Binnen een maand na afloop van de referteperiode spreken werkgever en werknemer af wanneer de compensatie in tijd plaats zal vinden. De genoemde vergoedingen worden uitgekeerd tezamen met het salaris over de maand die volgt op referteperiode.
Uitzondering Aan werknemers waarvan het bruto maandsalaris hoger is dan het maximum schaalbedrag van de hoogste functiegroep, wordt geen overwerkcompensatie in tijd of geld toegekend.
6
Deeltijdwerknemers hebben een aparte rechtspositie in de CAO-Sport. De deeltijdwerknemer ontvangt voor de meerwerkuren die niet in tijd zijn of zullen worden gecompenseerd, het voor hem geldende uurloon. Daarbovenop heeft de deeltijdwerknemer recht op opbouw van vakantie-uren, vakantietoeslag, pensioen (premie) en eventueel (naar rato) een 13de maand. Het is mogelijk gedurende het kalenderjaar al het meerwerk voor deeltijdwerknemers uit te betalen. Overwerkuren maakt een deeltijdwerknemer alleen als het aantal gewerkte uren uitkomt boven het aantal uren bij een voltijd dienstverband. De deeltijdwerknemer maakt over de overwerkuren aanspraak op een compensatie in tijd en/of in geld zoals hierboven omschreven bij een voltijd dienstverband. Voor deeltijdwerknemers die structureel meer werken dan het afgesproken aantal uren, kent de CAO een bijzondere bepaling. Indien een deeltijdwerknemer over de referteperiode meer dan 20% van zijn contractuele arbeidsduur structureel overschrijdt, krijgt de werknemer op zijn verzoek een arbeidsovereenkomst voor de meerdere uren aangeboden. Onder structurele overschrijding van de contractuele arbeidsduur wordt in dit geval niet verstaan: evenementen, projecten en vervanging wegens ziekte.
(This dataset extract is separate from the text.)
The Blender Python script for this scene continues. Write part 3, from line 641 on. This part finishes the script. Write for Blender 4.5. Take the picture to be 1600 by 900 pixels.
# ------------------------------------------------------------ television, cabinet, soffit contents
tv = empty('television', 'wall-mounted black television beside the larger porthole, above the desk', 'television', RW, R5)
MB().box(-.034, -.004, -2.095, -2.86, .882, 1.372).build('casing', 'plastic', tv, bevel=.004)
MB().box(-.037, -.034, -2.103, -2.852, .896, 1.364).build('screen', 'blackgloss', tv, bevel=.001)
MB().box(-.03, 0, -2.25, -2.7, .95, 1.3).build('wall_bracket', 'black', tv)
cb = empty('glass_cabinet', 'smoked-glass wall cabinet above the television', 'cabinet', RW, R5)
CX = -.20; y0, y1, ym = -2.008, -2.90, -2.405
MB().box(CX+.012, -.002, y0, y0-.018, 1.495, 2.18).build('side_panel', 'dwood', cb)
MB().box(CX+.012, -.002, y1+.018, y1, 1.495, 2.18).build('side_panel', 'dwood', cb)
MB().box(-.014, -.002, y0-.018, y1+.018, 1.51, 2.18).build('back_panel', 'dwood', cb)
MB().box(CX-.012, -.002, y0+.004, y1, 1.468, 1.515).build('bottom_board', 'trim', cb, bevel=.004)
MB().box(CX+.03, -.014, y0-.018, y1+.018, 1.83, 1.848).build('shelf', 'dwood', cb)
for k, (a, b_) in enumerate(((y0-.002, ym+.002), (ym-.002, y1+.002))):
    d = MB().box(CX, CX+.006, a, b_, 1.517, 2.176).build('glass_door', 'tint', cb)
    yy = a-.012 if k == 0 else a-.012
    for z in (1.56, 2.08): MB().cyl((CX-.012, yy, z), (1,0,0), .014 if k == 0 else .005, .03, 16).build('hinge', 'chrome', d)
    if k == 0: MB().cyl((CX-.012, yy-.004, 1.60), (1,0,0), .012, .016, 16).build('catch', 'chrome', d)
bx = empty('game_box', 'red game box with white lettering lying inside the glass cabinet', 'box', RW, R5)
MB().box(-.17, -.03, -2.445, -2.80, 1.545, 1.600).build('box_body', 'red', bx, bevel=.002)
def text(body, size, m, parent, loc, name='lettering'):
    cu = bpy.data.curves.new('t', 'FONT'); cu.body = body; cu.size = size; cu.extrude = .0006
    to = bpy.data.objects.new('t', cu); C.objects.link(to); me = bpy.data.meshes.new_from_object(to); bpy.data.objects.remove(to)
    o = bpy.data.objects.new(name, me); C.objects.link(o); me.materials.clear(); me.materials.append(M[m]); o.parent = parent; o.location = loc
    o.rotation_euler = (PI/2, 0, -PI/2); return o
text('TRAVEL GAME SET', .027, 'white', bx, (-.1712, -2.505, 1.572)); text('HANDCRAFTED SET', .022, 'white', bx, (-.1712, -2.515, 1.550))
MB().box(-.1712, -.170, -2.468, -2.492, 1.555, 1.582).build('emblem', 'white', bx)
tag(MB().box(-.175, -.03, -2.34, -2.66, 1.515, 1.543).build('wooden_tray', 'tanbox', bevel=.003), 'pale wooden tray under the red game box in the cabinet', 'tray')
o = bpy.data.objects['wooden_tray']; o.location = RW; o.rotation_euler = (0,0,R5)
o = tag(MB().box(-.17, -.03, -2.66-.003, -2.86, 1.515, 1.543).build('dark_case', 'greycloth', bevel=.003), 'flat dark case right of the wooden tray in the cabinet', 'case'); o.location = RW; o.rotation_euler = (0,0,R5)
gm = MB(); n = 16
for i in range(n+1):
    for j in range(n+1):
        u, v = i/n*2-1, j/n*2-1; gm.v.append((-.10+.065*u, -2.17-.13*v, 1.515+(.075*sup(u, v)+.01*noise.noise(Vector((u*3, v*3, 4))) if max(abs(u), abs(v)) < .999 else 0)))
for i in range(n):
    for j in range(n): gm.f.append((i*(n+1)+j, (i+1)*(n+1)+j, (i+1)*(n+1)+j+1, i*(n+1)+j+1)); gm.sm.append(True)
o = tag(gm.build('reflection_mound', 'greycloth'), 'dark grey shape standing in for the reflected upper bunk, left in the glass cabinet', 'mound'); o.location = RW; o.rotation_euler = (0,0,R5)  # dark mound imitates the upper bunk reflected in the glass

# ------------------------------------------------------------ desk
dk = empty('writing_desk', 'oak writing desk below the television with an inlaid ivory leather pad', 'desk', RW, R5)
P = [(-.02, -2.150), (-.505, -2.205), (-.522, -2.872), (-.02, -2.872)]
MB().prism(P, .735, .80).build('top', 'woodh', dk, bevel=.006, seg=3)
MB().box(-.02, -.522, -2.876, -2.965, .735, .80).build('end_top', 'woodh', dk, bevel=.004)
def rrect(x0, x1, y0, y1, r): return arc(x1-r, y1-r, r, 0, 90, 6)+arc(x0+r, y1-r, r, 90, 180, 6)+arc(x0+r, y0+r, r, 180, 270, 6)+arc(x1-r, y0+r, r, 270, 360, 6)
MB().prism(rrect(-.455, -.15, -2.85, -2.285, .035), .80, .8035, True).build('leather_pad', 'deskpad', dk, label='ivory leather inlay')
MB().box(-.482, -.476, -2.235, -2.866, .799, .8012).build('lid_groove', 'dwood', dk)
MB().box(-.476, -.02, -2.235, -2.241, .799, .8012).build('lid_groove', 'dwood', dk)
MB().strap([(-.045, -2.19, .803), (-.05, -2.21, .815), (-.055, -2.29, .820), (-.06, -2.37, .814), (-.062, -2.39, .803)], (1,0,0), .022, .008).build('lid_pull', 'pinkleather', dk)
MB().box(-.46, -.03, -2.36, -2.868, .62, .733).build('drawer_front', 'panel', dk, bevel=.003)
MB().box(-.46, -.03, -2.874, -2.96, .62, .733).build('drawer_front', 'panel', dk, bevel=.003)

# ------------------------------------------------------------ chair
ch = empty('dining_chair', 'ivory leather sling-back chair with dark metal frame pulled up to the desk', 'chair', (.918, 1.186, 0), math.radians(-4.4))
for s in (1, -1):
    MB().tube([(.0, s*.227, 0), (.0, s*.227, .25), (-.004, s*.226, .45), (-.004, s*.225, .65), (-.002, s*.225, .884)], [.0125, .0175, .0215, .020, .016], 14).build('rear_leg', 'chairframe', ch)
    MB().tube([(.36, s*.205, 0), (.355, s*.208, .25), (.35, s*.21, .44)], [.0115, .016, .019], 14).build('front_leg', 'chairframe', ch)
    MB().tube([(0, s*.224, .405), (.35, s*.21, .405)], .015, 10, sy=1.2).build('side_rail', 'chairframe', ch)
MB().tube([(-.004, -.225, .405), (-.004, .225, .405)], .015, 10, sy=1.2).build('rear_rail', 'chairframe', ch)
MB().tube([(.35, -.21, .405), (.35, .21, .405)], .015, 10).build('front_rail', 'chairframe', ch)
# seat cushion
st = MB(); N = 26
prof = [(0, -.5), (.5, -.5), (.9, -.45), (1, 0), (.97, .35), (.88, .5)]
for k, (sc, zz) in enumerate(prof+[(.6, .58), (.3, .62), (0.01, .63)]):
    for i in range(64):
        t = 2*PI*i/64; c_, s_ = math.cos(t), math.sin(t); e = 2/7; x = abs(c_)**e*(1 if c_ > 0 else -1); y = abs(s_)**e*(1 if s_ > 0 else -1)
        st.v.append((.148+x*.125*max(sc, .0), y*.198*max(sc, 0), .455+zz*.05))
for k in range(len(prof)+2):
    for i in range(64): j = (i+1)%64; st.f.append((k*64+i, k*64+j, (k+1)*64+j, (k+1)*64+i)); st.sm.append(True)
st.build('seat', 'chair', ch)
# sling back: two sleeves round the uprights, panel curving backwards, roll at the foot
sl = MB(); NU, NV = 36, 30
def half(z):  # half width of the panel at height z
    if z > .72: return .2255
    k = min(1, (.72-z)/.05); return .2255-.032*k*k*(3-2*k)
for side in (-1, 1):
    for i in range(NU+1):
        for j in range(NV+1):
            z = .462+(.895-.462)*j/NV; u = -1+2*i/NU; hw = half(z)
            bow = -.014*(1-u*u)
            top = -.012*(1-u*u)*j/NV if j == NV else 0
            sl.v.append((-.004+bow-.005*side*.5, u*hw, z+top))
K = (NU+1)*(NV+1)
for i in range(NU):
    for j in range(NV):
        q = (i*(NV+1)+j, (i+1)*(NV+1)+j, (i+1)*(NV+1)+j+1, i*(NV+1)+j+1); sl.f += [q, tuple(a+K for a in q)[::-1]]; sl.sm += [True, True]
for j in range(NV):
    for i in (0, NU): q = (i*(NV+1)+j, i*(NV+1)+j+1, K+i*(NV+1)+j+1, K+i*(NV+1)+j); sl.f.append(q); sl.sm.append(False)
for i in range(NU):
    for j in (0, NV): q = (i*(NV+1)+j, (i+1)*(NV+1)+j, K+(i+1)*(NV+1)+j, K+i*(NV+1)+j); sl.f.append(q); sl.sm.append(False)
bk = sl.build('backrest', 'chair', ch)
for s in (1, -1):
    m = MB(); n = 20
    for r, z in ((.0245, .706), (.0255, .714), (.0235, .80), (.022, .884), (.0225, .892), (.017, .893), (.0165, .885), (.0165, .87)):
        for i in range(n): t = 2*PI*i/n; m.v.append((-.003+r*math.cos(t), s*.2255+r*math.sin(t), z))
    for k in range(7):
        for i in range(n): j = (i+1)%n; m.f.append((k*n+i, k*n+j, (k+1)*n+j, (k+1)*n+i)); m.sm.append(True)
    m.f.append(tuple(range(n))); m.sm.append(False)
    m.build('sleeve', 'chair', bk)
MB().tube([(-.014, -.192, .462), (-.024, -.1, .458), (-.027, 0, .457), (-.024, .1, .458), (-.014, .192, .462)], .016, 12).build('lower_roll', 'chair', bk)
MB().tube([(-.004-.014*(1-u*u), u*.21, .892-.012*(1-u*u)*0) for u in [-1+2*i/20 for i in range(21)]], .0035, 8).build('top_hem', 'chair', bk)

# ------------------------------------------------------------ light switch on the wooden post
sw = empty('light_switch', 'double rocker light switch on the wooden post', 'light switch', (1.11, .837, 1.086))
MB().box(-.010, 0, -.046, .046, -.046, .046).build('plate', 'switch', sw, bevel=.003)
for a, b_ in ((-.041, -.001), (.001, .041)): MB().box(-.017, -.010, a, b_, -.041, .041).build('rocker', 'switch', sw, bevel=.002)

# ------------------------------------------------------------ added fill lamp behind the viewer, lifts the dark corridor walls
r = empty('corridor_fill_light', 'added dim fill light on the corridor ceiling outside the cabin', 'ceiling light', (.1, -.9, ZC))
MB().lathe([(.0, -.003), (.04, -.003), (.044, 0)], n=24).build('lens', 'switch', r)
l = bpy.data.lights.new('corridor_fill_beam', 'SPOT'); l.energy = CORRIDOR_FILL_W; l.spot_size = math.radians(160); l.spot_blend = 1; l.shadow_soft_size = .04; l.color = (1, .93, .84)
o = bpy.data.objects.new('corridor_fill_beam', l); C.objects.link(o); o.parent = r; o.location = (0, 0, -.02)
9. Vakantie en bijzonder verlof De werknemer heeft conform de CAO-Sport per kalenderjaar recht op 182,4 uur (24 dagen) vakantie. Oudere werknemers krijgen na het bereiken van een bepaalde leeftijd recht op extra vrije uren, waarbij één dag staat voor 7,6 uur. De rechten op bijzonder verlof worden in de nieuwe CAO in uren vermeld. Ze tellen mee bij de vaststelling van de totale arbeidsduur. Het gaat hierbij om betaald verlof bij jubilea, doktersbezoek, verhuizing e.d. en om gebeurtenissen als huwelijken, overlijden, geboorten. De gebeurtenis moet wel samenvallen met een voor de werknemer ingeroosterde werkdag.
Jaarurensystematiek CAO-Sport
10. Gevolgen voor het meerkeuzesysteem
7
Het is mogelijk, dat via een meerkeuzensysteem uren worden ingekocht of verkocht. Dan kan er worden gewerkt met een ‘rekening-courant’ of urensaldo per werknemer.